Begin
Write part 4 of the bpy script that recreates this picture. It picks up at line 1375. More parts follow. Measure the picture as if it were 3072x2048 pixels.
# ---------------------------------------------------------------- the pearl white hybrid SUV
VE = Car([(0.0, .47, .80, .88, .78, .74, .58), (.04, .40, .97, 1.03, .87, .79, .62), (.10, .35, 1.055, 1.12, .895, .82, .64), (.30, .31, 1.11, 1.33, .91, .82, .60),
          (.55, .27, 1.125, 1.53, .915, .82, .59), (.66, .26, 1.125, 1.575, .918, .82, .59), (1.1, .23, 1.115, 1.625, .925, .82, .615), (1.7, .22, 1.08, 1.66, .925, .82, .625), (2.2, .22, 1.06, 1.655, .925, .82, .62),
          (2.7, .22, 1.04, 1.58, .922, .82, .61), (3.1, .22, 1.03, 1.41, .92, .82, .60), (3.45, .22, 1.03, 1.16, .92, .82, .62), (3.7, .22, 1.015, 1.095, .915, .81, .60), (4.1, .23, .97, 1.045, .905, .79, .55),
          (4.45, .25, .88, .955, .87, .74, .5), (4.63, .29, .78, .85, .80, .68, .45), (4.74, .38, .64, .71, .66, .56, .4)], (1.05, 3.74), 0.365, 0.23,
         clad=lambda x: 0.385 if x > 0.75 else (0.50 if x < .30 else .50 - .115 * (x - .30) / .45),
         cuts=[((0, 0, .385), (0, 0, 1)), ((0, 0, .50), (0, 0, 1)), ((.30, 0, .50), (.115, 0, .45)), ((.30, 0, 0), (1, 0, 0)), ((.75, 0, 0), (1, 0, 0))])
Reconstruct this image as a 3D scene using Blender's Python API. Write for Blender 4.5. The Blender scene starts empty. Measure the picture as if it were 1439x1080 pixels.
End
Print the records above exactly as they appear.

Write part 4 of the bpy script that recreates this picture. It picks up at line 1375. More parts follow. Measure the picture as if it were 3072x2048 pixels.
# ---------------------------------------------------------------- the pearl white hybrid SUV
VE = Car([(0.0, .47, .80, .88, .78, .74, .58), (.04, .40, .97, 1.03, .87, .79, .62), (.10, .35, 1.055, 1.12, .895, .82, .64), (.30, .31, 1.11, 1.33, .91, .82, .60),
          (.55, .27, 1.125, 1.53, .915, .82, .59), (.66, .26, 1.125, 1.575, .918, .82, .59), (1.1, .23, 1.115, 1.625, .925, .82, .615), (1.7, .22, 1.08, 1.66, .925, .82, .625), (2.2, .22, 1.06, 1.655, .925, .82, .62),
          (2.7, .22, 1.04, 1.58, .922, .82, .61), (3.1, .22, 1.03, 1.41, .92, .82, .60), (3.45, .22, 1.03, 1.16, .92, .82, .62), (3.7, .22, 1.015, 1.095, .915, .81, .60), (4.1, .23, .97, 1.045, .905, .79, .55),
          (4.45, .25, .88, .955, .87, .74, .5), (4.63, .29, .78, .85, .80, .68, .45), (4.74, .38, .64, .71, .66, .56, .4)], (1.05, 3.74), 0.365, 0.23,
         clad=lambda x: 0.385 if x > 0.75 else (0.50 if x < .30 else .50 - .115 * (x - .30) / .45),
         cuts=[((0, 0, .385), (0, 0, 1)), ((0, 0, .50), (0, 0, 1)), ((.30, 0, .50), (.115, 0, .45)), ((.30, 0, 0), (1, 0, 0)), ((.75, 0, 0), (1, 0, 0))])
Reconstruct this image as a 3D scene using Blender's Python API. Write for Blender 4.5. The Blender scene starts empty. Measure the picture as if it were 1439x1080 pixels.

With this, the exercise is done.